Saturday, November 22, 2008

Bible Study: The Book of Judith!



Our text today is from the Book of Judith:

I will sing a new song to my God.
Lord, you are great, you are glorious,
wonderfully strong, unconquerable.
May your whole creation serve you!
For you spoke and things came into being,
you sent your breath and they were put together,
and no one can resist your voice.

Should mountains topple
and mingle with the waves,
should rocks melt
like wax before your face,
to those who fear you,
you would still be merciful.

This is part the song Judith sings in celebration at the climax of her story, and she has every reason to celebrate, having single-handedly saved her city of Bethulia from the ravaging hordes of the invader.

The invader in this case is the mighty King Nebuchanezzar, lord of the Assyrian empire and self-styled king of all the world, who has sent his vast army under the command of General Holofernes into Israel and swept all opposition before him.

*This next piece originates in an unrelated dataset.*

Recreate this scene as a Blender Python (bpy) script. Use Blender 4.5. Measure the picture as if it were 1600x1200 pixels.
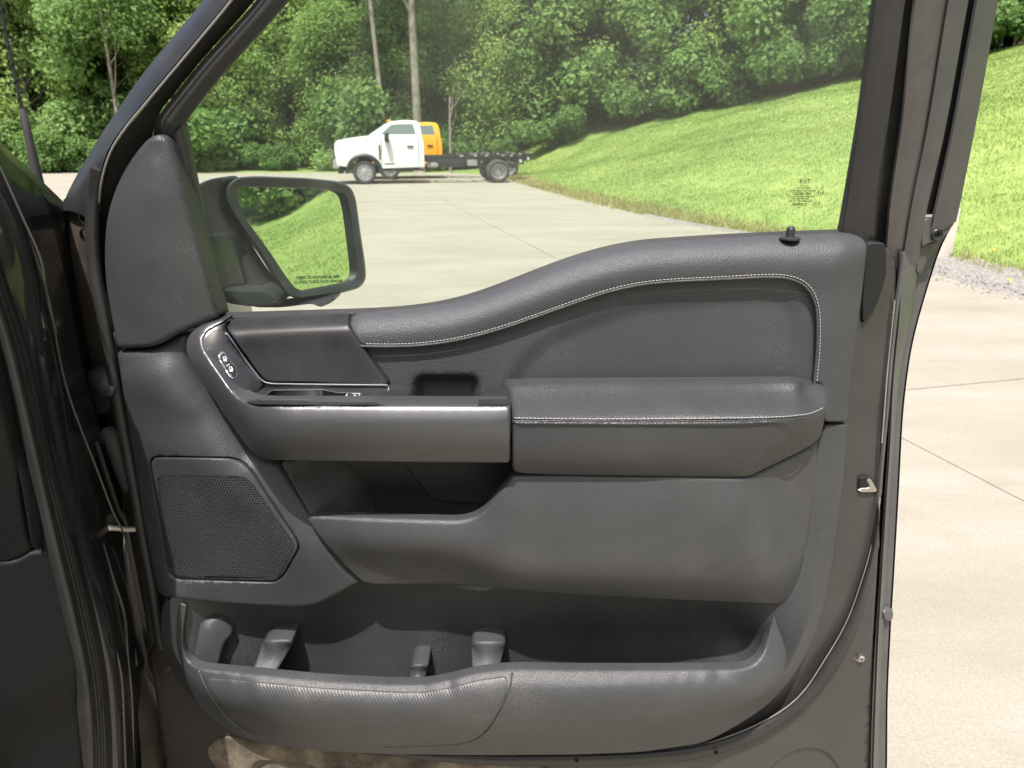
import bpy, bmesh, math, random
import numpy as np
from mathutils import Vector, Matrix, noise as mnoise
from mathutils.geometry import delaunay_2d_cdt

for o in list(bpy.data.objects): bpy.data.objects.remove(o)
random.seed(7); RNG = np.random.default_rng(11)
SC = bpy.context.scene; COL = SC.collection

# ------------------------------------------------------------------ camera
F, D, H = 1120.0, 0.95, 1.52
PITCH = math.atan(385/F)
cam = bpy.data.cameras.new('camera'); co = bpy.data.objects.new('camera', cam); COL.objects.link(co)
cam.sensor_width = 36; cam.lens = F/1600*36; cam.clip_start = 0.02; cam.clip_end = 600
co.location = (0, -D, H); co.rotation_euler = (math.pi/2 - PITCH, 0, 0)
cam.dof.use_dof = True; cam.dof.focus_distance = 1.1; cam.dof.aperture_fstop = 9.0
SC.camera = co
# ------------------------------------------------------------------ sky, sun, exposure
SUN_EL, SUN_AZ = math.radians(64), math.radians(194)      # azimuth measured from +Y towards +X
w = bpy.data.worlds.new('World'); SC.world = w; w.use_nodes = True
nt = w.node_tree; bg = nt.nodes['Background']
sky = nt.nodes.new('ShaderNodeTexSky'); sky.sky_type = 'NISHITA'; sky.sun_disc = False
sky.sun_elevation = SUN_EL; sky.sun_rotation = SUN_AZ; sky.dust_density = 5.0; sky.air_density = .85; sky.ozone_density = 0.8
nt.links.new(sky.outputs[0], bg.inputs[0]); bg.inputs[1].default_value = 0.15
sl = bpy.data.lights.new('sun', 'SUN'); sl.energy = 4.0; sl.angle = math.radians(0.6); sl.color = (1, .972, .925)
so = bpy.data.objects.new('sun', sl); COL.objects.link(so)
sd = Vector((math.sin(SUN_AZ)*math.cos(SUN_EL), math.cos(SUN_AZ)*math.cos(SUN_EL), math.sin(SUN_EL)))
so.rotation_euler = (-sd).to_track_quat('-Z', 'Y').to_euler(); so.location = (10, -10, 20)
vs = SC.view_settings; vs.view_transform = 'Standard'; vs.look = 'None'; vs.gamma = 1; vs.exposure = 0.72; vs.use_curve_mapping = False
SC.cycles.use_denoising = True
SC.cycles.max_bounces = 5; SC.cycles.diffuse_bounces = 3; SC.cycles.glossy_bounces = 3; SC.cycles.transmission_bounces = 3; SC.cycles.transparent_max_bounces = 8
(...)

The King did this despite the warning of Achior the Ammonite that it would be best not to disturb the Israelites, because you might thereby incur the wrath of their particularly nasty deity. Nebuchadnezzar doesn't take kindly to dissenting voices and banishes Achior to Israel, to suffer their fate right along with everybody else.

At first, the King seems to be right. The Israelites lament that their God isn't protecting them from the invading armies, and soon Bethulia is besieged. That brings Judith into the story: she's a beautiful young widow whose (henpecked, one suspects) husband died of heatstroke during a barley harvest, leaving her with property, servants, a nice house, and a spotless reputation. When Holofernes invades, she puts off her widow's weeds, dresses herself to perfection, and goes to his camp, telling him she's betraying her own people because they're wicked and obstreperous.
He'd have believed anything she said, of course, because he's jaw-droppingly besotted with her beauty from the first moment he sees her. This completely human trait is one of many Holofernes has; for a story's villain, he's surprisingly affable, as when he responds to Judith's comments about her own people:

"Courage, woman," Holofernes said, "do not be afraid. I have never hurt anyone who chose to serve Nebuchadnezzar, king of the whole world. Even now, if your nation of mountain dwellers had not insulted me, I would not have raised a spear against them. This was their fault, not mine. ... Courage! You will live through this night, and many after. No one shall hurt you."

Poor sap - too bad the same can't be said for him. Because of course Judith never intended to betray her own people, quite the opposite. After a brief enough stay in Holofernes' camp to cause everyone to let their guard down (including the eunuch Bagoas, whose job it is to watch over Judith while she's there) - the general even lets her eat her own specially-brought food, which she carries in - spoiler alert! - a big canvas sack - Judith lies in wait one night when Holofernes has had more wine than usual (he's working up his nerve to rape her, though she doesn't know that). With an imperiousness that comes through even the story's sparse narrative, she gets Bagoas to dismiss all the general's servants and take the night off himself, and she enters the tent of the passed-out Holofernes.

She takes his scimitar from his bedstead and with two mighty whacks cuts his head off. She then puts the head in her trusty canvas sack, stuffs the bed canopy in there too (no use leaving it, soaked with arterial spray to a height of nine feet, broadcasting to even the most casual onlooker what happened), and calmly makes her exit from the Assyrian camp.

When she shows the severed head to her people back in Bethulia, they fall on their knees with joy (well, except for wimpy Achior, who faints) (when he revives, he agrees to convert to the Israelite religion and is promptly circumcised, probably wishing he'd stayed fainted) - she predicts, correctly, that the Assyrians will fall to pieces when they find out what's happened to their mighty general, and when that happens, the Israelites drive the invaders from their land. We're told they knew peace for a long time afterwards.

And Judith? She was honored by her people and grew old in peace and prosperity. She lived to 105 and died in her bed (just like Holofernes, but you know what I mean).

And the lesson? To me it seems obvious: agnosticism is best. Despite Judith's elaborate praise to God in her "new song" (the first parts of which also slip in a lot of praise to herself), one of the most prominent features of her story is that God isn't in it; Judith doesn't get commanded by Him to kill Holofernes, and although she prays to Him for strength, the fact that she needs two whacks to decapitate her victim implies she had to rely on her own two arms, as the reader suspects all along. And really - given the rest of the Old Testament, can you imagine how much different the story would have unfolded, if God had been involved? In its present form, the Book of Judith is a tidy little story about one woman's plucky nationalism; Books where God takes an active hand are never neat. Had He been involved, Judith probably wouldn't have survived her own story - and if she had, she'd have been punished something awful for her success.

Nope, she did it all on her own: she reasoned, correctly, that the invading army would dissolve into chaos if it's head, so to speak, were cut off, and she resolved to do just that. And everything worked out fine, for her and the Israelites. All well and good to praise God after the fact, but the Book of Judith shows clearly that you really don't want Him involved while you're trying to get things done.